Now, two years into the local food business, Ms. Stewart is bouncing their six-month-old daughter, Monica, on her lap, greeting customers by name and discovering more joy in producing a sheet of cookies than her careers in the nuclear and the oil and gas industry ever generated.

Mostly though, they leave the baking to the experts - four full-time and five part-time staff. Mr. Stewart manages the operation from his tiny office in the back overlooking Cowichan Bay and Mount Tzouhalem where he can gaze at seals and herons.

The scent of pain au chocolat in the ovens permeates the back shop. If Mr. Stewart misses his old office at Kraft, he doesn't show it.

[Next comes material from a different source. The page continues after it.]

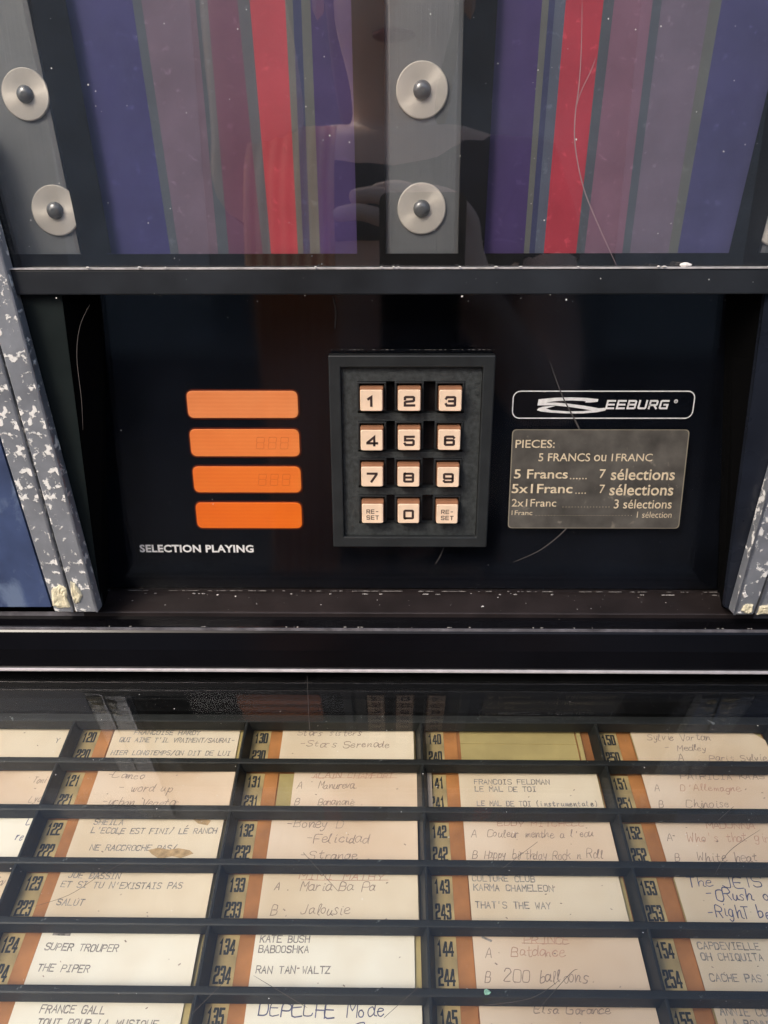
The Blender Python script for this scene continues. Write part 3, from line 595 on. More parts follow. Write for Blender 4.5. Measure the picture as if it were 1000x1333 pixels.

But the couple has injected their corporate skills into the business and into the broader community, notes Hilary Abbott. Mr. Abbott's Artisan Cheeses started out as a farmgate operation, but now employs a dozen people in a deli that has grown as an adjunct of the bakery.

"It's exciting to see such a dynamic pair - they are on a nice growth pattern," he says of the Stewarts. "Bruce can get people out to get things done."

Mr. Abbott, an Ottawa refugee, was first asked to stock a fridge in the bakery. Lisa's Jams, another synergistic offshoot of True Grain, also sells its product in the bakery.

When the property next door came up for sale, they ended up knocking down a wall to expand the bakery and to anchor the cheese shop with its own deli.

Sitting between the two enterprises, True Grain's mill is grinding up the Red Fife heritage wheat purchased directly from a Saskatchewan farmer. "What we do at True Grain is make bread the way it is supposed to be," says Mr. Stewart, who had never touched a flour mill until two years ago.

But mostly the bakery aims to forage closer to home. Berries and honey and hazelnuts from local farms are incorporated into the treats, the excess bran is shipped to the chicken farm where they buy their eggs.

While the surf community of Tofino on the other side of Vancouver Island has launched a vigorous debate over plans to ban fast-food outlets, the Stewarts have helped brand their new hometown as slow-food territory - without the fuss.